■ The exercise ■
Write out each line exactly as it stands, please.

A run of records
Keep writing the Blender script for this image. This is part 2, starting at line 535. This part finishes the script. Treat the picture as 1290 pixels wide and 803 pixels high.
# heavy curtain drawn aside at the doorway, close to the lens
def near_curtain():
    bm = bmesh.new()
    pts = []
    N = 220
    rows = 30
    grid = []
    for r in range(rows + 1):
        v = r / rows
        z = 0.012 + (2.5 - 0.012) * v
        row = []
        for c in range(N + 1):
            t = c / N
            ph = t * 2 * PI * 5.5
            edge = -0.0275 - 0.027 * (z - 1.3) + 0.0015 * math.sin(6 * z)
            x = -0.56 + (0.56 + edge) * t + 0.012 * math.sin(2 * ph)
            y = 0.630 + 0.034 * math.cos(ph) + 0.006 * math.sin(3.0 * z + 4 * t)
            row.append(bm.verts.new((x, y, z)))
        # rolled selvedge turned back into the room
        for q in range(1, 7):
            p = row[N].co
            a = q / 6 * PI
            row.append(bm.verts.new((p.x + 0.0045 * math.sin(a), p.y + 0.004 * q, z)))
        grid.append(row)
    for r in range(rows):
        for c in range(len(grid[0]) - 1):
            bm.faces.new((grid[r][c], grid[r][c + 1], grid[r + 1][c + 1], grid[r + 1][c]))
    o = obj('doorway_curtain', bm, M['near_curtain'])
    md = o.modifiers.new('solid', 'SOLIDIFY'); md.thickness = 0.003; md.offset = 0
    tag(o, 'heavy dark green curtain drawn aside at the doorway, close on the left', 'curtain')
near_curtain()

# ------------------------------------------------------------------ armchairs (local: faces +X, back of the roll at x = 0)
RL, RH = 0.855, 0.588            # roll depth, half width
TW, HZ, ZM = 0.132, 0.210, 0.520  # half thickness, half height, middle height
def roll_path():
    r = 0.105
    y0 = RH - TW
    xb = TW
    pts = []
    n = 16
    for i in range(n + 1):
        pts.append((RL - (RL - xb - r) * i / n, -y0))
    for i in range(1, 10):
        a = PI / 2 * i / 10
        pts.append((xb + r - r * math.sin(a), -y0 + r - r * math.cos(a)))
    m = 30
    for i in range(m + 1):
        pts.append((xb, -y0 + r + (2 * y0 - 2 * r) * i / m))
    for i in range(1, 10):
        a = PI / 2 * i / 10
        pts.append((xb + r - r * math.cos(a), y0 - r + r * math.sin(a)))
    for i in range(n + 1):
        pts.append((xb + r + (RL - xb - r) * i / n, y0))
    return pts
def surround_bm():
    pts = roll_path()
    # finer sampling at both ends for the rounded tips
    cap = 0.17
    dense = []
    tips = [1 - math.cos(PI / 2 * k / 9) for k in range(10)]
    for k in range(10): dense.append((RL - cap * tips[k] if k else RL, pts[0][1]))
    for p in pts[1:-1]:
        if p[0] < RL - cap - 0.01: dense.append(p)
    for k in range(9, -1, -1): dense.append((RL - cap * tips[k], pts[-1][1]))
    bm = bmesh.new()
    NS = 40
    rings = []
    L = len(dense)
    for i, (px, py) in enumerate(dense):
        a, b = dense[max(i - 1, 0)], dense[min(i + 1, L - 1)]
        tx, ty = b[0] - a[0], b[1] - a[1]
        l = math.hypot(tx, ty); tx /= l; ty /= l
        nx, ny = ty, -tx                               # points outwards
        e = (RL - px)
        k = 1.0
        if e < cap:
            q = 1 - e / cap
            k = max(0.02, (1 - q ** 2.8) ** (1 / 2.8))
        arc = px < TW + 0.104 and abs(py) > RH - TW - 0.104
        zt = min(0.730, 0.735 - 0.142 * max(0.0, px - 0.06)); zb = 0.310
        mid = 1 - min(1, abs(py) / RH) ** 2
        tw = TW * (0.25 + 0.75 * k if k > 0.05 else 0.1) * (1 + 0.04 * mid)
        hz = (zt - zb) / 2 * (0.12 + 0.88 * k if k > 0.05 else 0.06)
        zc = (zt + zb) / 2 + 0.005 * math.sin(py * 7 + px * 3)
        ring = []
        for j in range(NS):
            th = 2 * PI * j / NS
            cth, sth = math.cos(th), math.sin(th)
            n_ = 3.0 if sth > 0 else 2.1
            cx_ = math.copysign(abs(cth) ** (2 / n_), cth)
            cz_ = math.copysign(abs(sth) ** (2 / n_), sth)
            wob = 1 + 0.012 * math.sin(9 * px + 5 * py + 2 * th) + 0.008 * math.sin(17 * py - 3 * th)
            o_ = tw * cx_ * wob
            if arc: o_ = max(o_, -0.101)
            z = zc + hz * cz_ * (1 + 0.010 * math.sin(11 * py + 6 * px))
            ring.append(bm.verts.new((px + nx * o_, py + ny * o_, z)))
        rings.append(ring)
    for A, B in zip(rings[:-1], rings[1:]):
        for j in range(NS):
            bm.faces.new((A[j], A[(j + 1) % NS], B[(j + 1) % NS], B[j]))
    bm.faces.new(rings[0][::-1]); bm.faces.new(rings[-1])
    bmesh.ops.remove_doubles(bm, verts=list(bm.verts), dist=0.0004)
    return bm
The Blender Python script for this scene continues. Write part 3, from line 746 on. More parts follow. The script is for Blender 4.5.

■ Task output ■
Keep writing the Blender script for this image. This is part 2, starting at line 535. This part finishes the script. Treat the picture as 1290 pixels wide and 803 pixels high.
# heavy curtain drawn aside at the doorway, close to the lens
def near_curtain():
    bm = bmesh.new()
    pts = []
    N = 220
    rows = 30
    grid = []
    for r in range(rows + 1):
        v = r / rows
        z = 0.012 + (2.5 - 0.012) * v
        row = []
        for c in range(N + 1):
            t = c / N
            ph = t * 2 * PI * 5.5
            edge = -0.0275 - 0.027 * (z - 1.3) + 0.0015 * math.sin(6 * z)
            x = -0.56 + (0.56 + edge) * t + 0.012 * math.sin(2 * ph)
            y = 0.630 + 0.034 * math.cos(ph) + 0.006 * math.sin(3.0 * z + 4 * t)
            row.append(bm.verts.new((x, y, z)))
        # rolled selvedge turned back into the room
        for q in range(1, 7):
            p = row[N].co
            a = q / 6 * PI
            row.append(bm.verts.new((p.x + 0.0045 * math.sin(a), p.y + 0.004 * q, z)))
        grid.append(row)
    for r in range(rows):
        for c in range(len(grid[0]) - 1):
            bm.faces.new((grid[r][c], grid[r][c + 1], grid[r + 1][c + 1], grid[r + 1][c]))
    o = obj('doorway_curtain', bm, M['near_curtain'])
    md = o.modifiers.new('solid', 'SOLIDIFY'); md.thickness = 0.003; md.offset = 0
    tag(o, 'heavy dark green curtain drawn aside at the doorway, close on the left', 'curtain')
near_curtain()

# ------------------------------------------------------------------ armchairs (local: faces +X, back of the roll at x = 0)
RL, RH = 0.855, 0.588            # roll depth, half width
TW, HZ, ZM = 0.132, 0.210, 0.520  # half thickness, half height, middle height
def roll_path():
    r = 0.105
    y0 = RH - TW
    xb = TW
    pts = []
    n = 16
    for i in range(n + 1):
        pts.append((RL - (RL - xb - r) * i / n, -y0))
    for i in range(1, 10):
        a = PI / 2 * i / 10
        pts.append((xb + r - r * math.sin(a), -y0 + r - r * math.cos(a)))
    m = 30
    for i in range(m + 1):
        pts.append((xb, -y0 + r + (2 * y0 - 2 * r) * i / m))
    for i in range(1, 10):
        a = PI / 2 * i / 10
        pts.append((xb + r - r * math.cos(a), y0 - r + r * math.sin(a)))
    for i in range(n + 1):
        pts.append((xb + r + (RL - xb - r) * i / n, y0))
    return pts
def surround_bm():
    pts = roll_path()
    # finer sampling at both ends for the rounded tips
    cap = 0.17
    dense = []
    tips = [1 - math.cos(PI / 2 * k / 9) for k in range(10)]
    for k in range(10): dense.append((RL - cap * tips[k] if k else RL, pts[0][1]))
    for p in pts[1:-1]:
        if p[0] < RL - cap - 0.01: dense.append(p)
    for k in range(9, -1, -1): dense.append((RL - cap * tips[k], pts[-1][1]))
    bm = bmesh.new()
    NS = 40
    rings = []
    L = len(dense)
    for i, (px, py) in enumerate(dense):
        a, b = dense[max(i - 1, 0)], dense[min(i + 1, L - 1)]
        tx, ty = b[0] - a[0], b[1] - a[1]
        l = math.hypot(tx, ty); tx /= l; ty /= l
        nx, ny = ty, -tx                               # points outwards
        e = (RL - px)
        k = 1.0
        if e < cap:
            q = 1 - e / cap
            k = max(0.02, (1 - q ** 2.8) ** (1 / 2.8))
        arc = px < TW + 0.104 and abs(py) > RH - TW - 0.104
        zt = min(0.730, 0.735 - 0.142 * max(0.0, px - 0.06)); zb = 0.310
        mid = 1 - min(1, abs(py) / RH) ** 2
        tw = TW * (0.25 + 0.75 * k if k > 0.05 else 0.1) * (1 + 0.04 * mid)
        hz = (zt - zb) / 2 * (0.12 + 0.88 * k if k > 0.05 else 0.06)
        zc = (zt + zb) / 2 + 0.005 * math.sin(py * 7 + px * 3)
        ring = []
        for j in range(NS):
            th = 2 * PI * j / NS
            cth, sth = math.cos(th), math.sin(th)
            n_ = 3.0 if sth > 0 else 2.1
            cx_ = math.copysign(abs(cth) ** (2 / n_), cth)
            cz_ = math.copysign(abs(sth) ** (2 / n_), sth)
            wob = 1 + 0.012 * math.sin(9 * px + 5 * py + 2 * th) + 0.008 * math.sin(17 * py - 3 * th)
            o_ = tw * cx_ * wob
            if arc: o_ = max(o_, -0.101)
            z = zc + hz * cz_ * (1 + 0.010 * math.sin(11 * py + 6 * px))
            ring.append(bm.verts.new((px + nx * o_, py + ny * o_, z)))
        rings.append(ring)
    for A, B in zip(rings[:-1], rings[1:]):
        for j in range(NS):
            bm.faces.new((A[j], A[(j + 1) % NS], B[(j + 1) % NS], B[j]))
    bm.faces.new(rings[0][::-1]); bm.faces.new(rings[-1])
    bmesh.ops.remove_doubles(bm, verts=list(bm.verts), dist=0.0004)
    return bm
The Blender Python script for this scene continues. Write part 3, from line 746 on. More parts follow. The script is for Blender 4.5.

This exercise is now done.